Among the bands and athletic groups, freeway expansion protestors march on the Fourth

No to 710 kids

Kristen Muller

Opponents to the expansion of the 710 freeway march at the July Fourth parade in South Pasadena.

The Fourth of July parade in South Pasadena features the usual marching bands and community groups. Then there's the unusual.

For 60 years, residents have marched in the parade to protest the proposed extension of the 710 freeway.

Their target this year: a proposal to dig two 6 mile tunnels underneath South Pasadena.

"We hope to persuade the powers to be bc of all the opposition that they should drop the tunnel project and concentrate on better solutions to the problem which have support, which is the Gold Line and the surface street improvements,' said Joanne Nuckols, one of the organizers.

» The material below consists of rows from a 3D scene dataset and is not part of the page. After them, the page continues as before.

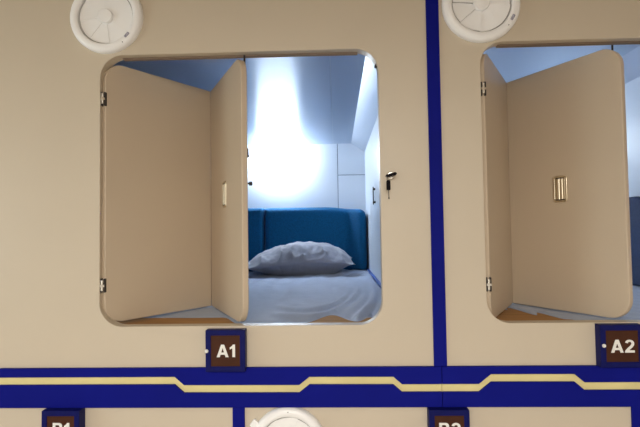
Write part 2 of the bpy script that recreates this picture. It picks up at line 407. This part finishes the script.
for i in range(n):
    a, b = 2 * PI * i / n, 2 * PI * (i + 1) / n
    tube(bm, (-.008 + .007 * math.cos(a), -.02, -.0095 + .008 * math.sin(a)), (-.008 + .007 * math.cos(b), -.02, -.0095 + .008 * math.sin(b)), .0009, 6)
obj('key_ring', bm, M['chrome'], t, smooth=True)
bm = prism(bmesh.new(), rrect(-.0145, -.0030, -.0450, -.0150, (.002, .002, .0055, .0055), 5), -.0235, -.0165); obj('fob', bm, M['black_plastic'], t, smooth=True, bevel=.001)
bm = bmesh.new(); tube(bm, (-.0085, -.02, -.045), (-.0080, -.02, -.068), .0010, 6); tube(bm, (-.0080, -.02, -.066), (-.0080, -.02, -.071), .0018, 8); obj('cord', bm, M['dark_metal'], t)

bm = bmesh.new(); box(bm, 0.1275, 0.1340, .012, .026, 2.100, 2.122); box(bm, 0.1240, 0.1285, .014, .024, 2.100, 2.107)
tag(obj('catch_plate', bm, M['dark_metal'], bevel=.0008), 'tiny dark metal catch near the upper right corner of the A1 opening', 'catch')

bm = bmesh.new(); box(bm, .198, .203, 1.132, 1.146, 1.742, 1.838); box(bm, .202, .2115, 1.133, 1.145, 1.75, 1.76); box(bm, .202, .2115, 1.133, 1.145, 1.82, 1.83)
tag(obj('pull_handle', bm, M['dark_metal'], bevel=.0015), 'slim grey vertical pull handle on the white inner side wall beside the headboard', 'handle')

# ------------------------------------------------------------------ bed: mattress under a sheet
def fbm(p, o=4): return noise.fractal(Vector(p), 1.0, 2.0, o)
def sheet_bm(xl, xr, y1, nx, ny, hfun, edge, zb):
    bm = bmesh.new(); top = []
    for i in range(nx + 1):
        x = xl + (xr - xl) * i / nx; col = []
        ye = edge(x)
        for j in range(ny + 1):
            f = (j / ny) ** 1.7; y = ye + (y1 - ye) * f
            col.append(bm.verts.new((x, y, hfun(x, y, y - ye))))
        top.append(col)
    for i in range(nx):
        for j in range(ny): bm.faces.new((top[i][j], top[i + 1][j], top[i + 1][j + 1], top[i][j + 1]))
    rim = [top[i][0] for i in range(nx + 1)] + [top[nx][j] for j in range(1, ny + 1)] + [top[i][ny] for i in range(nx - 1, -1, -1)] + [top[0][j] for j in range(ny - 1, 0, -1)]
    low = [bm.verts.new((v.co.x, v.co.y, zb)) for v in rim]
    for i in range(len(rim)):
        j = (i + 1) % len(rim); bm.faces.new((rim[i], low[i], low[j], rim[j]))
    bm.faces.new(low)
    return bm
def sm(a, b, x):
    t = max(0, min(1, (x - a) / (b - a))); return t * t * (3 - 2 * t)

def edge1(x):
    e = .035 + .125 * sm(-.30, -.385, x) + .008 * math.sin(9 * x + 1) ** 2
    return e + .15 * math.exp(-((x + .02) / .055) ** 2) + .10 * math.exp(-((x - .105) / .03) ** 2)
def h1(x, y, d):
    z = 1.3198 + .0042 * sm(0, .06, d) + .012 * sm(.45, .9, y) + .006 * sm(-.24, -.14, x) * sm(.02, .12, d)
    # arched folds sweeping round the right front corner and back along the wall
    re = math.hypot((x + .12) / .25, (y - 1.0) / .98)
    win = sm(.62, .85, re) * sm(1.45, 1.2, re) * sm(-.26, -.12, x) * sm(1.0, .25, y) * sm(0, .05, d)
    z += .0065 * win * (math.sin(re * 44 + 1.6 * fbm((x * 3, y * 2, 3))))
    z += .0040 * win * math.sin(re * 27 + 2)
    # small pulls and a few creases further in
    far = max(sm(.38, .6, y), sm(-.25, -.15, x))
    z += .0012 * sm(.0, .1, d) * math.sin(46 * (y + .5 * x) + 2.5 * fbm((x * 3, y * 3, 1))) * sm(.45, .05, y) * far
    z += .0045 * fbm((x * 7, y * 5, 5)) * sm(.02, .2, d) * far
    z += .0020 * math.sin(x * 60 + 3 * fbm((x * 2, y * 1.2, 9))) * sm(.3, .7, y)
    return z
t = thing('mattress', 'mattress under a rumpled grey blue sheet inside the open A1 pod', 'mattress', (0, 0, 0))
obj('core', B(-.96, .19, .36, 1.85, 1.3187, 1.3192), M['sheet'], t)
o = obj('bed_sheet', sheet_bm(-.965, .1985, 1.862, 150, 190, h1, edge1, 1.3187), M['sheet'], t, smooth='all')

def edge2(x):
    e = .285 - (x - .60) * 1.75
    return max(.045, min(.33, e)) + .05 * math.sin(105 * x) * sm(.74, .66, x)
def h2(x, y, d):
    z = 1.3198 + .0040 * sm(0, .05, d) + .012 * sm(.45, .8, y)
    z += .0018 * math.sin(80 * (.75 * x + .65 * y) + 2 * fbm((x * 4, y * 4, 2))) * sm(.0, .05, d)
    z += .0030 * fbm((x * 7, y * 5, 15)) * sm(.4, .7, y)
    return z
t = thing('mattress', 'mattress under a creased pale sheet glimpsed below the folded A2 door', 'mattress', (0, 0, 0))
obj('core', B(.44, 1.36, .36, 1.85, 1.3187, 1.3192), M['sheet'], t)
obj('bed_sheet', sheet_bm(.425, 1.375, 1.862, 120, 150, h2, edge2, 1.3187), M['sheet'], t, smooth='all')

# ------------------------------------------------------------------ headboard
def pad_bm(x0, x1, ztop, yf, yb, zb, bulge, rr, nx=40, nz=24, wing=0):
    """padded slab: front face bulging, edges rolled back by rr"""
    bm = bmesh.new(); g = []
    for i in range(nx + 1):
        u = i / nx; x = x0 + (x1 - x0) * u; col = []
        zt = ztop(x)
        for j in range(nz + 1):
            v = j / nz; z = zb + (zt - zb) * v
            def roll(dist):
                return 0 if dist > rr else rr - math.sqrt(max(0, rr * rr - (rr - dist) ** 2))
            e = max(roll(x - x0), roll(x1 - x)); e2 = roll(zt - z)
            off = math.hypot(e, e2)
            y = yf + min(off, yb - yf) - bulge * math.sin(PI * u) * math.sin(PI * min(1, v * .8 + .1)) - wing * sm(.80, .96, u)
            col.append(bm.verts.new((x, min(y, yb - .002), z)))
        g.append(col)
    for i in range(nx):
        for j in range(nz): bm.faces.new((g[i][j], g[i + 1][j], g[i + 1][j + 1], g[i][j + 1]))
    rim = [g[i][0] for i in range(nx + 1)] + [g[nx][j] for j in range(1, nz + 1)] + [g[i][nz] for i in range(nx - 1, -1, -1)] + [g[0][j] for j in range(nz - 1, 0, -1)]
    bk = [bm.verts.new((v.co.x, yb, v.co.z)) for v in rim]
    for i in range(len(rim)):
        j = (i + 1) % len(rim); bm.faces.new((rim[i], bk[i], bk[j], rim[j]))
    bm.faces.new(bk)
    return bm
def ztop(x):
    z = 1.7690 - .020 * sm(-.08, .17, x)
    if x > .150: z -= .052 - math.sqrt(max(0, .052 ** 2 - (min(x, .202) - .150) ** 2))
    return z
t = thing('headboard', 'teal blue padded headboard behind the pillow in the A1 pod', 'headboard', (-.3, 1.9, 1.3175))
R = Vector(t.location)
def hb(name, bm, m, **k2):
    bmesh.ops.translate(bm, vec=-R, verts=bm.verts[:]); return obj(name, bm, m, t, **k2)
hb('pad', pad_bm(-.4940, .202, ztop, 1.835, 1.970, 1.3455, .014, .034, 80, 30, .085), M['uphol'], smooth='all')
hb('pad', pad_bm(-.955, -.5000, ztop, 1.835, 1.970, 1.3455, .010, .022, 36, 30), M['uphol'], smooth='all')
hb('back_board', B(-.955, .195, 1.970, 1.990, 1.318, 1.70), M['uphol'])

bm = bmesh.new(); prism(bm, rrect(-.50, .50, 0, .40, (.01, .01, .06, .06), 8), -.022, .022)
o = obj('side_cushion', bm, M['uphol2'], bevel=.012, seg=4, smooth=True); o.location = (1.356, 1.20, 1.3385); o.rotation_euler = (0, 0, PI / 2)
tag(o, 'dark blue padded panel along the inner wall of the A2 pod', 'cushion')
# ------------------------------------------------------------------ pillow
def pillow_bm(cx, cy, zb, w_, d_, h_):
    nx, ny = 96, 64; bm = bmesh.new(); T, U = [], []
    for i in range(nx + 1):
        ct, cb = [], []
        for j in range(ny + 1):
            u = -1 + 2 * i / nx; v = -1 + 2 * j / ny
            # pinched corners: sides pulled in between them
            x = u * w_ / 2 * (1 - .05 * (1 - v * v)) ; y = v * d_ / 2 * (1 - .10 * (1 - u * u) * (v * v))
            prof = max(0, (1 - abs(u) ** 2.4)) ** .62 * max(0, (1 - abs(v) ** 2.0)) ** .72
            seam = .078 - .010 * u * u + .007 * math.sin(3.3 * u + 1) + .010 * u
            wr = prof ** .5 * (.011 * fbm((u * 2.6, v * 2.0, 4)) + .006 * fbm((u * 7, v * 4, 7)))
            ph = u * 15 + 3.5 * fbm((u * 2, v * .8, 2))
            gather = math.exp(-((1 + v) / .55) ** 2) * (1 - .5 * abs(u)) * sm(0, .12, 1 + v)
            crease = -abs(math.sin(ph * .62)) ** .55                    # sharp ridged gathers running in from the seam
            edge_w = gather * (.5 + .5 * min(1, prof * 2)) * .044 * (crease + .5)
            sidew = math.exp(-((1 - abs(u)) / .30) ** 2) * .009 * math.sin(v * 9 + 3 * fbm((u, v * 2, 12))) * min(1, prof * 2)
            zt = seam + (h_ - .078) * prof + wr + edge_w + sidew
            under = max(0, 1 - abs(u) ** 2.2) ** .8 * max(0, 1 - abs(v) ** 1.5) ** 1.05
            zl = seam - (seam + .004) * min(1, under * 1.6) + .4 * edge_w * (1 - prof)
            if i in (0, nx) or j in (0, ny): zl = zt = seam
            ct.append(bm.verts.new((cx + x, cy + y, zb + max(zt, .004)))); cb.append(None if (i in (0, nx) or j in (0, ny)) else bm.verts.new((cx + x, cy + y, zb + max(.0, min(zl, zt - .002)))))
            if cb[-1] is None: cb[-1] = ct[-1]
        T.append(ct); U.append(cb)
    for i in range(nx):
        for j in range(ny):
            bm.faces.new((T[i][j], T[i + 1][j], T[i + 1][j + 1], T[i][j + 1]))
            q = (U[i][j], U[i][j + 1], U[i + 1][j + 1], U[i + 1][j])
            try: bm.faces.new(q)
            except ValueError: pass
    return bm
pb = pillow_bm(0, 0, 0, .675, .40, .186)
o = obj('pillow', pb, M['pillow'], smooth='all')
o.location = (-.230, 1.572, 1.3445); o.rotation_euler = (math.radians(3), 0, math.radians(1))
tag(o, 'plump grey wrinkled pillow lying on the sheet against the headboard', 'pillow')

# ------------------------------------------------------------------ lights
def area(name, loc, rot, size, size_y, power, col, spread=PI):
    l = bpy.data.lights.new(name, 'AREA'); l.shape = 'RECTANGLE'; l.size = size; l.size_y = size_y; l.energy = power; l.color = col; l.spread = spread
    o = bpy.data.objects.new(name, l); C.objects.link(o); o.location = loc; o.rotation_euler = rot
    return o
area('corridor_light', (-0.10, -2.95, ZC - .06), (0, 0, 0), 1.40, .36, 106, (1.0, 0.975, 0.93))

# pod lamps: a flat diffuser lamp on each rear wall, above the headboard
def wall_lamp(cx, cz, wdt, hgt, label, dm):
    t = thing('wall_lamp', label, 'lamp', (cx, YK - .004, cz))
    obj('base', prism(bmesh.new(), rrect(-wdt / 2 - .006, wdt / 2 + .006, -hgt / 2 - .006, hgt / 2 + .006, .02), -.008, 0), M['housing'], t)
    obj('diffuser', prism(bmesh.new(), rrect(-wdt / 2, wdt / 2, -hgt / 2, hgt / 2, .018), -.075, -.0075), dm, t, smooth=True, bevel=.010, seg=4)
wall_lamp(-.405, 2.12, .27, .10, 'glaring white wall lamp above the teal headboard in the A1 pod', M['podlamp'])
wall_lamp(.80, 2.19, .27, .10, 'white wall lamp high on the rear wall of the A2 pod', M['podlamp2'])

wd = bpy.data.worlds.new('world'); S.world = wd; wd.use_nodes = True
wd.node_tree.nodes['Background'].inputs[0].default_value = (.9, .8, .65, 1); wd.node_tree.nodes['Background'].inputs[1].default_value = 0.05

# ------------------------------------------------------------------ camera
cam = bpy.data.cameras.new('camera'); co = bpy.data.objects.new('camera', cam); C.objects.link(co); S.camera = co
cam.sensor_fit = 'HORIZONTAL'; cam.sensor_width = 36; cam.lens = 36 * 480 / 640
ya, pi_, ro = math.radians(1.92538), math.radians(2.187998), math.radians(0.822812)
R3 = Matrix.Rotation(ya, 3, 'Z') @ Matrix.Rotation(pi_, 3, 'X') @ Matrix.Rotation(ro, 3, 'Y')
right, fwd, up = R3 @ Vector((1, 0, 0)), R3 @ Vector((0, 1, 0)), R3 @ Vector((0, 0, 1))
mw = Matrix((right, up, -fwd)).transposed().to_4x4(); mw.translation = Vector((0, -1.44, 1.6)); co.matrix_world = mw
cam.clip_start = .02
S.view_settings.view_transform = 'Standard'; S.view_settings.look = 'None'; S.view_settings.gamma = 1; S.view_settings.use_curve_mapping = False
S.view_settings.exposure = 0.0
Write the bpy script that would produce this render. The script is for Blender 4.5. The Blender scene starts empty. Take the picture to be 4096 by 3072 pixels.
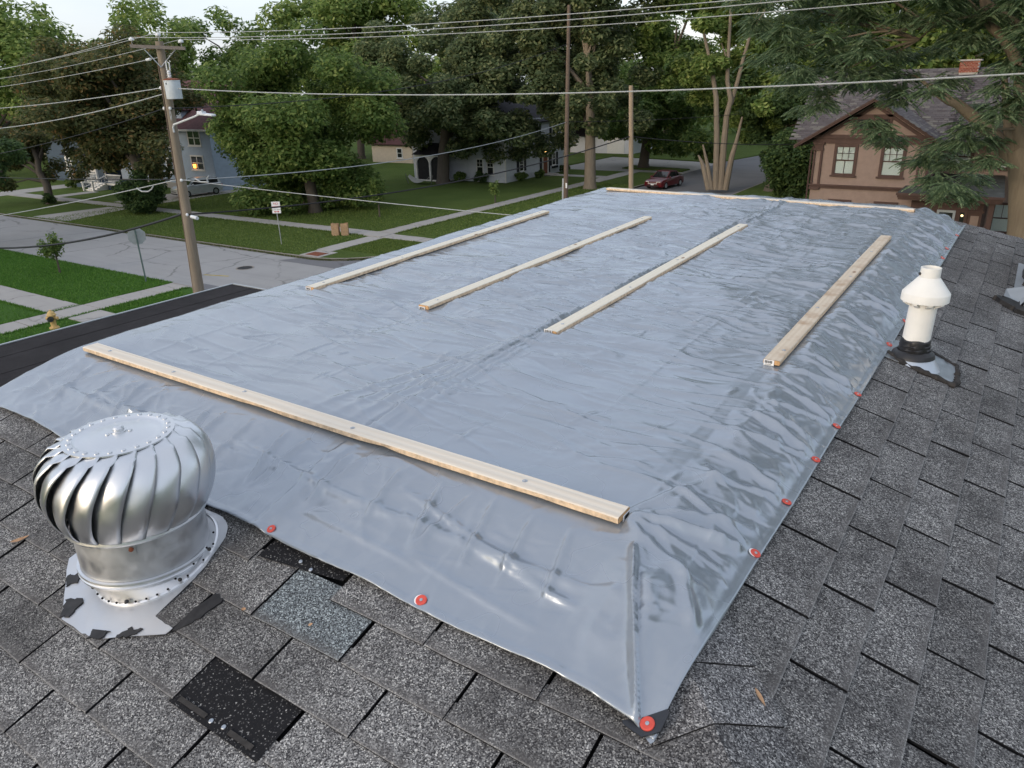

More than 100 adults and children donning t-shirts with the 710 freeway sign with a red strike through it marched on Thursday. 

This year they had come from Highland Park, Eagle Rock, Glendale and El Sereno to celebrate what one Nuckols called 60 years of successfully keeping the Long Beach freeway from being expanded.

While there is no final plan for the freeway's expansion, the tunnel proposal is under review, according to residents. Sam Burgess, of the 710 Action committee, began speaking out against the freeway in 1973.

"These will be the largest diameter tunnels ever built anywhere in the world," Burgess said.

Under the proposal, they would begin just south of Valley Blvd and end close to Colorado Blvd.

Expense may be enough to reduce or knock down the plan. Metro is continuing to study the proposal. Of the MTA's 12 board members, nine voted against accelerating the 710 project at the last meeting.